Updated

If there's anything we've learned recently, it's that baseball benchmarks are subject to interpretation.

Barry Bonds has the all-time home-run record . . . but Henry Aaron is the true home-run king because of strong evidence that Bonds used performance-enhancing drugs. The single-season standard belongs to Roger Maris -- who technically ranks seventh -- for the same reason.

This week, we're talking about hits. Pete Rose holds the Major League Baseball record with 4,256 -- even as he serves a lifetime ban for betting on the game -- and asserted to USA Today this week that Ichiro Suzuki's hits in Japan should not count in the Hit King tally.

"Hey, if we're counting professional hits, then add on my 427 career hits in the minors," Rose told Bob Nightengale. "I was a professional then, too."

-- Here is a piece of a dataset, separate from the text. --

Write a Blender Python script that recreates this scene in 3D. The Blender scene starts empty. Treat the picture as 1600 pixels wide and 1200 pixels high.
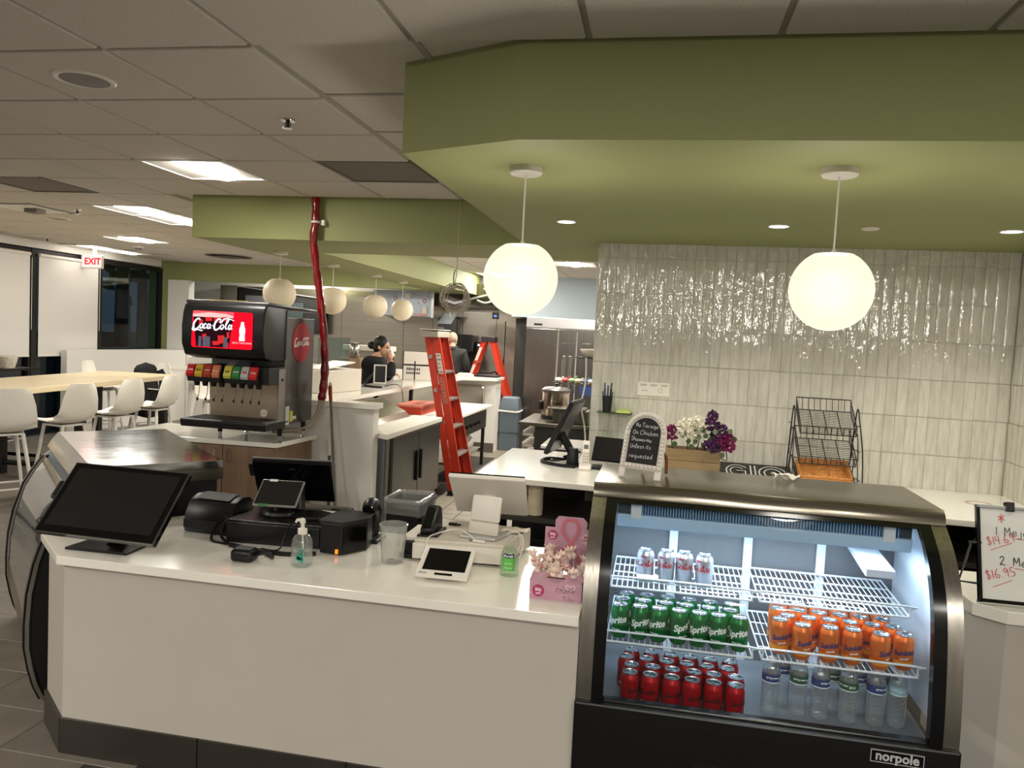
import bpy, bmesh, math, random
from mathutils import Vector, Matrix
random.seed(7)
PI = math.pi
sc = bpy.context.scene
C = sc.collection

# ------------------------------------------------------------------ camera, light, exposure
EYE = 1.745            # camera height; ceiling is one metre above it
CEIL = 2.745
SOF = 2.418            # underside of the green soffits
cam_d = bpy.data.cameras.new('camera')
cam_d.sensor_width = 36.0
cam_d.lens = 36.0 * 1219.58 / 1600.0
cam_d.clip_start = 0.05
cam = bpy.data.objects.new('camera', cam_d)
C.objects.link(cam)
_yaw, _pit, _rol = -0.185021453, 0.061096173, -0.050607134
_f = Vector((math.sin(_yaw) * math.cos(_pit), math.cos(_yaw) * math.cos(_pit), -math.sin(_pit)))
_r = Vector((math.cos(_yaw), -math.sin(_yaw), 0))
_d = _f.cross(_r)
_r2 = _r * math.cos(_rol) + _d * math.sin(_rol)
_d2 = _d * math.cos(_rol) - _r * math.sin(_rol)
cam.matrix_world = Matrix(((_r2.x, -_d2.x, -_f.x, 0), (_r2.y, -_d2.y, -_f.y, 0), (_r2.z, -_d2.z, -_f.z, EYE), (0, 0, 0, 1)))
sc.camera = cam

sc.view_settings.view_transform = 'Standard'
sc.view_settings.look = 'None'
sc.view_settings.gamma = 1.0
sc.view_settings.exposure = 0.6
try:
    sc.view_settings.use_curve_mapping = False
except Exception:
    pass
sc.cycles.max_bounces = 8
sc.cycles.transparent_max_bounces = 24
sc.cycles.use_denoising = True
sc.cycles.sample_clamp_indirect = 4.0

w = bpy.data.worlds.new('dusk')
sc.world = w
w.use_nodes = True
_nt = w.node_tree
_bg = _nt.nodes['Background']
_bg.inputs[0].default_value = (0.085, 0.115, 0.15, 1)
_bg.inputs[1].default_value = 0.42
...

On the occasion this week of Ichiro's 4,000th hit, between Nippon Professional Baseball and Major League Baseball, Rose also said: "When you compare yourself to me, Ty Cobb, Tris Speaker and Nap Lajoie, we all did it in the States."

Rose is wrong -- if not entirely with his facts, then certainly in his attitude. Much has changed during the near-quarter century in which Rose has been banned from MLB. One major development has been the respect earned by other baseball-playing countries, especially Japan.

Yes, Rose has (and will keep, for the foreseeable future) the MLB hits record. But Rose wasn't completely accurate when he spoke of Ichiro having 4,000 "professional" hits. Ichiro has 4,000 major league hits -- lower-case m , lower-case l . Nippon Professional Baseball -- Japan's highest domestic league, where Ichiro spent nine seasons with the Orix Blue Wave -- is considered a major league, too. Thus Ichiro is a legitimate challenger to Rose for the title of Global Hit King, a distinction that wouldn't have existed during Rose's time in the game but is relevant today.

Does NPB have as much talent as MLB? No. But the gap is closer than many American fans might imagine -- more NBA/ABA or NFL/USFL than that of a far superior sports entity and its subsidiary. When Rose says we all did it in the States , he's espousing a jingoistic -- and outdated -- belief about our national pastime: Unless it happened here, it doesn't really count.

Wrong.

Rose suggested to USA Today that baseball fans recognize Aaron's 755 home runs more than Sadaharu Oh's 868 with the Yomiuri Giants. That is true, at least in this hemisphere. But Oh retired in 1980, when the Japanese professional league wasn't as strong as it is today.

We can argue about the true meaning of the World Baseball Classic, but the fact remains that Japan has been the most dominant nation across the three tournaments. Team Japan won in 2006 and 2009 and reached the semifinals in 2013, with rosters comprised almost entirely of NPB players.

Although elite players from outside the United States usually find their way to MLB, various market inefficiencies result in highly competitive domestic leagues elsewhere. Japanese players can't come to MLB unless they accrue the necessary service time or their clubs accept posting bids. National military service regulations keep many Korean baseball players from coming to MLB; both Korean-born players in MLB today -- Reds outfielder Shin-Soo Choo and Dodgers lefty Hyun-Jin Ryu -- are stars.

And how strong would Cuba's domestic league be if Yasiel Puig, Yoenis Cespedes, Aroldis Chapman and others still played there?

Rose said Ichiro belongs in the Hall of Fame. I agree. But the greater show of respect would be if Rose acknowledged the strength of the competition Ichiro faced in NPB -- and the abundance of talent that remains there today. American baseball fans who say the world's best players are here already likely would have made the same argument five years ago -- before Yu Darvish, Ryu, Puig, Cespedes and Chapman arrived.

Perhaps the day will come -- 20, 30, or 40 years from now -- when US baseball fans recognize the merits of "major leagues" in faraway lands, the way soccer supporters do now. Already, though, the moment is long overdue for Rose to get current on a sport that has changed so marvelously in his absence.